Aboard the Broome, O’Connor helped move the cross and hold it steady on the ship, and made sure the icon didn’t get wet when the crew members hosed off the deck.

Jacinta Jacs of Adelaide has temporarily given up her studies as a law student and her job with a bank to accompany the cross. Jacs, 23, is one of a team of seven who have accompanied the cross since its arrival in Sydney on July 1. The team uses a van donated by Mercedes-Benz and a specially designed trailer to bring the cross and icon throughout the country. She will be traveling with it until the end of November, when another team of volunteers will assume custody of the cross, accompanying it up until its arrival in Sydney during World Youth Day.

“This is a way for rural areas to experience World Youth Day as well,” said Jacs. “It’s a real privilege to take the cross and icon to those places.”

Following the cross’ journey to the Great Barrier Reef, Bishop James Foley of Cairns led an evening prayer service by candlelight outside St. Monica’s Cathedral.

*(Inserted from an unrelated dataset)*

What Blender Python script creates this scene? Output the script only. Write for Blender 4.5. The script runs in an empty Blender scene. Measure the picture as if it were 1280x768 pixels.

Then young people processed singing and praying with the cross, along the city’s oceanside boardwalk Esplanade, in view of families sharing picnics in the park, ending at a bandshell at Fogarty Park where many stopped to enjoy music from the World Youth Day band and to venerate the cross and icon of Our Lady.

The journey of the cross demonstrates that the benefits of this international gathering begin long before the actual event, and last long after.

“To have a next generation asking [faith-based] questions at a crucial time in their life and experiencing what they are given at WYD will be wonderfully fruitful for this country,” said Bishop Fisher. “We’re already seeing some of those fruits with the journey of the WYD cross and icon.”


Tim Drake filed this report from Sydney, Australia.